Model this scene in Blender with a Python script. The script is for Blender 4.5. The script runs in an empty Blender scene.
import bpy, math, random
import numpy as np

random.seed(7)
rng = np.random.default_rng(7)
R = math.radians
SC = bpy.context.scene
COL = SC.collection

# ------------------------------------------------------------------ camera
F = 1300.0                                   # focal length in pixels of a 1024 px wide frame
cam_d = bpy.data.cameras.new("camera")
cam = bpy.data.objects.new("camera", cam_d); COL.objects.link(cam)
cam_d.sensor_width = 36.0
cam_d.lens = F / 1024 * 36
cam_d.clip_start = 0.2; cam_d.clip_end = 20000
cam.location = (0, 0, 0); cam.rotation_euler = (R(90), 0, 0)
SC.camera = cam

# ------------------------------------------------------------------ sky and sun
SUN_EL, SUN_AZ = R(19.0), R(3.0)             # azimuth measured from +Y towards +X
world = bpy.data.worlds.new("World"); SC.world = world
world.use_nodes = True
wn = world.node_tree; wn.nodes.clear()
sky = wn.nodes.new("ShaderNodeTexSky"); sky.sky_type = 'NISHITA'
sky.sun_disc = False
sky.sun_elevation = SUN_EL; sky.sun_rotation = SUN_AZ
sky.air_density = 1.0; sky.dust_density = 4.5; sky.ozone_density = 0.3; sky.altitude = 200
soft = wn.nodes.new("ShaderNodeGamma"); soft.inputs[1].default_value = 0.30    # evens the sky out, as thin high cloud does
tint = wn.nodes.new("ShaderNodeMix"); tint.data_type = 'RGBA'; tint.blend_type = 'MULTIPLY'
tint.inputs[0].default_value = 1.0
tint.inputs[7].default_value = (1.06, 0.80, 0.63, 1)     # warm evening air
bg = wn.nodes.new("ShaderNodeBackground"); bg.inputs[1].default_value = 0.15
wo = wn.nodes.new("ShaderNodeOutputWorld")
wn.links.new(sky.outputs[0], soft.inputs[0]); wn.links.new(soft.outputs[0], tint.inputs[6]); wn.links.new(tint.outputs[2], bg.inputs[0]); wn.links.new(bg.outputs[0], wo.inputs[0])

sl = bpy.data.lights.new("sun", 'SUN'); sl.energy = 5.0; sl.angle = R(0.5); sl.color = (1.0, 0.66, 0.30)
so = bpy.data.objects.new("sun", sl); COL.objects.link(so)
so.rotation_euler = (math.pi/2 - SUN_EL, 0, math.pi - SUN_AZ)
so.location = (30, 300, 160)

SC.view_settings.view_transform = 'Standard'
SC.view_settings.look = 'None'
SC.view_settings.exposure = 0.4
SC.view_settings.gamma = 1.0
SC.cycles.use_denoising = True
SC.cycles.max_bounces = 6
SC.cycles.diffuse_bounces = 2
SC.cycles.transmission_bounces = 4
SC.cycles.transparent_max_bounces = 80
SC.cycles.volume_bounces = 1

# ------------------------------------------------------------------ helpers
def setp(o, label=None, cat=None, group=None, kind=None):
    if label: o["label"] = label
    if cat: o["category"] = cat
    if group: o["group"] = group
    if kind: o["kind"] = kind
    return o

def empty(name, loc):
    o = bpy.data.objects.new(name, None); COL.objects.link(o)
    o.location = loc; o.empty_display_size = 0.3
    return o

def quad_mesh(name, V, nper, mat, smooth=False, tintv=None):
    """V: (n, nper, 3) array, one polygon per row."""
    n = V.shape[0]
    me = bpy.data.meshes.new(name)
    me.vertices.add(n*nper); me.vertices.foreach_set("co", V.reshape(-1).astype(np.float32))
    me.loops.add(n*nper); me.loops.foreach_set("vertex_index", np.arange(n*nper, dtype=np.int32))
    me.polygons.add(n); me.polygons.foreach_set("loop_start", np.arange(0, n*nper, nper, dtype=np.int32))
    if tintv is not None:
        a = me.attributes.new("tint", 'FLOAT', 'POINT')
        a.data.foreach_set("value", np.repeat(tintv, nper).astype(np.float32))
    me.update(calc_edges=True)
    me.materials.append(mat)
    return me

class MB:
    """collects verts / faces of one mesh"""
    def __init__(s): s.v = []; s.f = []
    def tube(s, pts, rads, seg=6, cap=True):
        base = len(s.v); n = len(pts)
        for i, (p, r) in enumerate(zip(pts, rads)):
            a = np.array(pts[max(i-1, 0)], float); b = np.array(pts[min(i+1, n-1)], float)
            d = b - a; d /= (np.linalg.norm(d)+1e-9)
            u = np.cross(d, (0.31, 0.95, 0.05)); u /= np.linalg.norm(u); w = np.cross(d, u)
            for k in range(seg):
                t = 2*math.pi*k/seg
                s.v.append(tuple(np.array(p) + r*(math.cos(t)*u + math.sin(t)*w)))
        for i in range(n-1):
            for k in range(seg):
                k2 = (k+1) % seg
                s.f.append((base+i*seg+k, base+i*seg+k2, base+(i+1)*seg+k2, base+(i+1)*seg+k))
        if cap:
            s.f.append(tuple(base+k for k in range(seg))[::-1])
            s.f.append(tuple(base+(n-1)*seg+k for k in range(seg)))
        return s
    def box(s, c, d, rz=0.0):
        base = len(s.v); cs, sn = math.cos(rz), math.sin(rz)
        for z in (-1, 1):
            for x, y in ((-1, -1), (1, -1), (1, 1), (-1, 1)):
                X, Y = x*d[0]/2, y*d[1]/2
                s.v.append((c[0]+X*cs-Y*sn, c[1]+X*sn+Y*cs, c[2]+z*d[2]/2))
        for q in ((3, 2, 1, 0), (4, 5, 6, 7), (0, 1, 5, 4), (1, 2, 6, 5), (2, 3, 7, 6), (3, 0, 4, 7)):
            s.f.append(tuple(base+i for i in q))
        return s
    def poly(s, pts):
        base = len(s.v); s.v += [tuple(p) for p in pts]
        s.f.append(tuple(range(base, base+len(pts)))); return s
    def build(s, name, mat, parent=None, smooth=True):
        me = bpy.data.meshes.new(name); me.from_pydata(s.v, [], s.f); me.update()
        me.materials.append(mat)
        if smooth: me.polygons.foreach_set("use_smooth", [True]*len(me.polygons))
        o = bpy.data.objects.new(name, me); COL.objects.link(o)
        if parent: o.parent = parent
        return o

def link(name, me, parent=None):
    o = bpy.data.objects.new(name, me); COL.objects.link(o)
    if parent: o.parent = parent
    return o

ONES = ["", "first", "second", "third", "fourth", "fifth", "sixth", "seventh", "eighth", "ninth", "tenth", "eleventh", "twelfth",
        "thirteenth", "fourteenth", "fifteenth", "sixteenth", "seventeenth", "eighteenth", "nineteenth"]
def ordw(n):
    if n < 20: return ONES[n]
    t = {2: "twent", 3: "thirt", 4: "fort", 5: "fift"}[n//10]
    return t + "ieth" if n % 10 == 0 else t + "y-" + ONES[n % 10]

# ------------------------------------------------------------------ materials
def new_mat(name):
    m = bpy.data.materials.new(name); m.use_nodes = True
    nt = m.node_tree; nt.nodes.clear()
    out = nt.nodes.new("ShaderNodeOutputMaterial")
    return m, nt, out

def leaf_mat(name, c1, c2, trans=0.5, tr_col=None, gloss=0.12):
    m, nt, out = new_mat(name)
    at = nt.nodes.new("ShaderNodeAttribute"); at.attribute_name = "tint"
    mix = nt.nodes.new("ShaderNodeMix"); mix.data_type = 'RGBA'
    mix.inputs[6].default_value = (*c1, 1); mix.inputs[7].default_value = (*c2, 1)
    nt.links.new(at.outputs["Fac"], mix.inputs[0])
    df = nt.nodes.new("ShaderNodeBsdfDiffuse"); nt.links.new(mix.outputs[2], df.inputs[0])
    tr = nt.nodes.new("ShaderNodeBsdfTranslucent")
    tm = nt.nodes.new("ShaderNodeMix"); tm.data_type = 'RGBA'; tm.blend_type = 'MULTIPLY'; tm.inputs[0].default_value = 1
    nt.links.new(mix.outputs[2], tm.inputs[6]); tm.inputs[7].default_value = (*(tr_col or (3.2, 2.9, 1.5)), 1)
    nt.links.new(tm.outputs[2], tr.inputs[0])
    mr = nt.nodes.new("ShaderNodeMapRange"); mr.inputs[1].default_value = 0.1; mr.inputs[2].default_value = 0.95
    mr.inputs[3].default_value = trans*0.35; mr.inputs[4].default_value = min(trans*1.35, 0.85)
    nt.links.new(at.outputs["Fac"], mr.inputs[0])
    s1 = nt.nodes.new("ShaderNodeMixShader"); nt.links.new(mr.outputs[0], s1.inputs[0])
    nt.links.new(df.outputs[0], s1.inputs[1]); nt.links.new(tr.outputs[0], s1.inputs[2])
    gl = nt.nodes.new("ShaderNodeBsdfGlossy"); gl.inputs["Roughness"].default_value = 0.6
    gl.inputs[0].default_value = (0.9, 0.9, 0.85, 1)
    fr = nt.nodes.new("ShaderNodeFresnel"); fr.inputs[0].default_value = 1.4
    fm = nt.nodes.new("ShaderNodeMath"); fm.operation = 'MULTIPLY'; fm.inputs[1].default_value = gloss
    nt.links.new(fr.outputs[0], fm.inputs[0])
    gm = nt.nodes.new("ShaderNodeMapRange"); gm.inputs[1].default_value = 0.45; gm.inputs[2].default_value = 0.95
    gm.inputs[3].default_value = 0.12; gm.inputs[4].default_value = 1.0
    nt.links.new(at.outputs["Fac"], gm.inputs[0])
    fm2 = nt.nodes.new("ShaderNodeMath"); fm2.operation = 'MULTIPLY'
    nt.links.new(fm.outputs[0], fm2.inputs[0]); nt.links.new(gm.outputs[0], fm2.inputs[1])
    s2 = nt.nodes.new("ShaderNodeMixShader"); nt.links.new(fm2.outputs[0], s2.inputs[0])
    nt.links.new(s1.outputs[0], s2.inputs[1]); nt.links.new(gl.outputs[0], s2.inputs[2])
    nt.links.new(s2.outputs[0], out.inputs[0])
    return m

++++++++

## Written request
Return nothing but the lines from the start of the listing above through the line containing "SC.camera = cam", exactly as given.

## Completed exercise
Model this scene in Blender with a Python script. The script is for Blender 4.5. The script runs in an empty Blender scene.
import bpy, math, random
import numpy as np

random.seed(7)
rng = np.random.default_rng(7)
R = math.radians
SC = bpy.context.scene
COL = SC.collection

# ------------------------------------------------------------------ camera
F = 1300.0                                   # focal length in pixels of a 1024 px wide frame
cam_d = bpy.data.cameras.new("camera")
cam = bpy.data.objects.new("camera", cam_d); COL.objects.link(cam)
cam_d.sensor_width = 36.0
cam_d.lens = F / 1024 * 36
cam_d.clip_start = 0.2; cam_d.clip_end = 20000
cam.location = (0, 0, 0); cam.rotation_euler = (R(90), 0, 0)
SC.camera = cam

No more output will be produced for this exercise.